### GOAL OF THE EXERCISE
Reproduce, character for character, the lines below from the first through the one with "mb.build('mark', NAVY, r)". Leave pictures out.

### DATA LINES

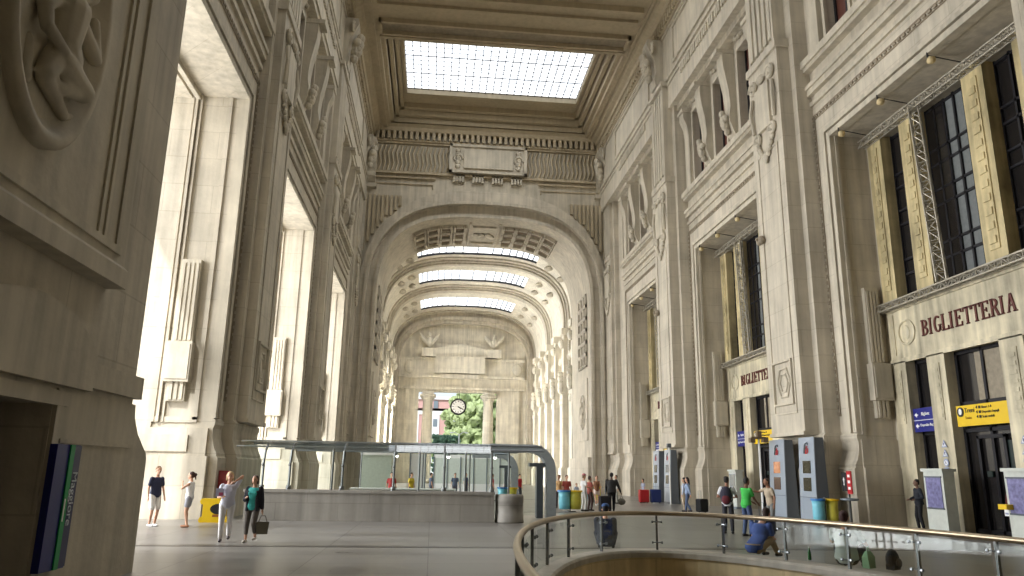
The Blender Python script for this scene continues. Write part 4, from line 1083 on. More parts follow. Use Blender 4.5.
# triangular warning stickers on the marble piers
for (yy,tag_) in ((26.0,'between blue and yellow signs'),(22.2,'at the right edge')):
    for q in range(4):
        r = root('warning_sticker', (XI-.12, yy, 3.05-q*.33), label='small white and blue pictogram sticker, %s on the pier %s' % (['topmost','second','third','lowest'][q], tag_), category='sticker', group='pictogram stickers')
        mb = MB(); tri = [(-.15,-.12),(.15,-.12),(0,.15)] if q < 2 else ([(.14*math.cos(i*PI/6),.14*math.sin(i*PI/6)) for i in range(12)] if q == 2 else [(-.12,-.2),(.12,-.2),(.12,.16),(-.12,.16)])
        mb.prism(tri, lambda u,v,w: (-w,-u,v), 0, .01); mb.build('field', plain('sticker_blue',(150,160,190),.4), r)
        mb = MB(); mb.prism([(u*.62,v*.62-.01) for u,v in tri], lambda u,v,w: (-.01-w,-u,v), 0, .006); mb.build('pictogram', WHITE, r)
        mb = MB(); mb.prism([(-.02,-.06),(.02,-.06),(.02,.04),(-.02,.04)], lambda u,v,w: (-.017-w,-u,v), 0, .005); mb.build('mark', NAVY, r)

# camera mast by the near totems
pl = root('camera_mast', (14.75,33.4,0), label='thin white mast with small cameras left of the near totems', category='mast')
mb = MB(); mb.lathe([(.16,0),(.16,.04),(.05,.06),(.045,3.5)], 0,0,0,12); mb.build('pole', WHITE, pl, True)
mb = MB(); mb.box(-.35,.35,-.05,.05,3.45,3.55); mb.box(-.42,-.2,-.1,.16,3.28,3.5); mb.box(.18,.42,-.1,.16,3.3,3.52); mb.box(-.1,.1,-.12,.12,3.55,3.8); mb.build('camera_head', plain('brown_box',(110,92,70)), pl)
mb = MB(); mb.box(-.25,.25,-.2,.2,.0,.02); mb.build('foot', GREYMET, pl)
cm = root('camera_mast', (15.05,47.7,0), label='thin white mast beside the far pair of totems', category='mast')
mb = MB(); mb.tube([(0,0,0),(0,0,3.5)], .045, 8); mb.build('pole', WHITE, cm); mb = MB(); mb.box(-.12,.12,-.12,.12,3.5,3.75); mb.build('camera_head', KDARK, cm)

# bins
def bins(x, y, label, s=1.0):
    r = root('recycling_bin', (x,y,0), label=label, category='bin')
    for i,(dx,m,rm) in enumerate(((-.27,CYANB,BLUEP),(.27,YELB,YEL))):
        mb = MB(); prof = [(.2,.12),(.23,.4),(.22,.7),(.24,.93)]; mb.lathe([(a*s,h) for a,h in prof], dx, 0, 0, 16); b_ = mb.build('bag', m, r, True)
        mb = MB(); mb.lathe([(.25*s,.93),(.28*s,.93),(.28*s,1.0),(.25*s,1.0)], dx, 0, 0, 18); mb.build('ring_top', rm, r)
    mb = MB(); mb.tube([(0,0,0),(0,0,1.05)], .03, 8); mb.lathe([(.3,0),(.3,.04)], 0,0,0,16); mb.build('stand', RAILG, r)
    return r
bins(15.1,28.55,'cyan and yellow two-bag recycling bin between the near totems and the red sign')
bins(6.75,37.3,'cyan and yellow two-bag recycling bin at the right end of the canopy',1.25)
bins(4.2,42.5,'yellow-green and cyan recycling bin seen through the canopy side glass',1.1)
bins(10.6,50,'pale cyan recycling bin behind the dark-clad traveller')
sp = root('sign_stand', (16.0,28.35,0), label='black and red smoking area sign on a grey stand by the pier', category='sign stand')
mb = MB(); mb.tube([(0,0,0),(0,0,1.5)], .05, 8); mb.lathe([(.22,0),(.22,.03)],0,0,0,14); mb.build('stand', RAILG, sp)
mb = MB(); mb.lathe([(.3,0),(.34,.03),(.34,.08),(.12,.1)], 0,0,.95,18); mb.build('ash_tray', GREYMET, sp)
mb = MB(); mb.box(-.06,-.02,0,.34,1.3,2.0); mb.build('black_panel', BLACK, sp); mb = MB(); mb.box(-.06,-.02,-.34,-.02,1.2,2.05); mb.build('red_panel', RED, sp)
mb = MB(); mb.prism([(0,.16),(-.07,.05),(-.02,.05),(-.02,-.14),(.02,-.14),(.02,.05),(.07,.05)], lambda u,v,w: (-.065-w,.17-u,1.66+v), 0, .01); mb.build('arrow', WHITE, sp)
mb = MB(); mb.box(-.07,-.06,-.26,-.1,1.82,1.92); mb.box(-.07,-.06,-.26,-.1,1.6,1.7); mb.box(-.07,-.06,-.26,-.1,1.36,1.46); mb.build('pictogram', WHITE, sp)
nb_ = root('notice_board', (XL+.42,31.6,0), label='pale grey notice board behind the canopy glass beside the two women', category='notice board')
mb = MB(); mb.box(0,.08,-.9,.9,1.4,2.3); mb.build('board', plain('notice_grey',(150,150,146),.5), nb_); mb = MB(); mb.box(0,.1,-.95,.95,2.3,2.36); mb.box(0,.1,-.95,.95,1.34,1.4); mb.build('frame', GREYMET, nb_)
fx = root('fire_extinguisher', (XL+.62,29.5,.75), label='dark red fire hose cabinet on the pier behind the couple of women', category='fire equipment')
mb = MB(); mb.box(-.28,.1,-.2,.12,0,.95); mb.build('cabinet', plain('deep_red',(130,30,34),.5), fx); mb = MB(); mb.box(.1,.12,-.15,.08,.1,.85); mb.build('door', plain('dark_red',(120,24,26)), fx); mb = MB(); mb.box(.12,.15,.02,.05,.45,.55); mb.build('handle', IRON, fx)
# yellow plastic barrier
yb = root('plastic_barrier', (-7.28,27.5,0), rz=.12, label='yellow plastic crowd barrier block with a black opening beside the walking women', category='barrier')
prof = [(-.55,0),(.55,0),(.6,.07),(.55,.16),(.46,.2),(.46,.56),(.56,.6),(.6,.68),(.54,.76),(-.54,.76),(-.6,.68),(-.56,.6),(-.46,.56),(-.46,.2),(-.55,.16),(-.6,.07)]
mb = MB(); mb.prism(prof, lambda u,v,w: (u*.82,w,v*1.02), -.16, .16); mb.build('body', YEL, yb)
mb = MB(); mb.prism([(.12+.26*math.cos(i*PI/8), .44+.17*math.sin(i*PI/8)) for i in range(16)], lambda u,v,w: (u,w,v), -.175, -.15); mb.build('opening', BLACK, yb)
mb = MB(); mb.prism([(-.05,.18),(.35,.18),(.35,.26),(-.05,.26)], lambda u,v,w: (u,w,v), -.17, -.15); mb.build('label_patch', plain('orange_patch',(150,90,20)), yb)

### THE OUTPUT
The Blender Python script for this scene continues. Write part 4, from line 1083 on. More parts follow. Use Blender 4.5.
# triangular warning stickers on the marble piers
for (yy,tag_) in ((26.0,'between blue and yellow signs'),(22.2,'at the right edge')):
    for q in range(4):
        r = root('warning_sticker', (XI-.12, yy, 3.05-q*.33), label='small white and blue pictogram sticker, %s on the pier %s' % (['topmost','second','third','lowest'][q], tag_), category='sticker', group='pictogram stickers')
        mb = MB(); tri = [(-.15,-.12),(.15,-.12),(0,.15)] if q < 2 else ([(.14*math.cos(i*PI/6),.14*math.sin(i*PI/6)) for i in range(12)] if q == 2 else [(-.12,-.2),(.12,-.2),(.12,.16),(-.12,.16)])
        mb.prism(tri, lambda u,v,w: (-w,-u,v), 0, .01); mb.build('field', plain('sticker_blue',(150,160,190),.4), r)
        mb = MB(); mb.prism([(u*.62,v*.62-.01) for u,v in tri], lambda u,v,w: (-.01-w,-u,v), 0, .006); mb.build('pictogram', WHITE, r)
        mb = MB(); mb.prism([(-.02,-.06),(.02,-.06),(.02,.04),(-.02,.04)], lambda u,v,w: (-.017-w,-u,v), 0, .005); mb.build('mark', NAVY, r)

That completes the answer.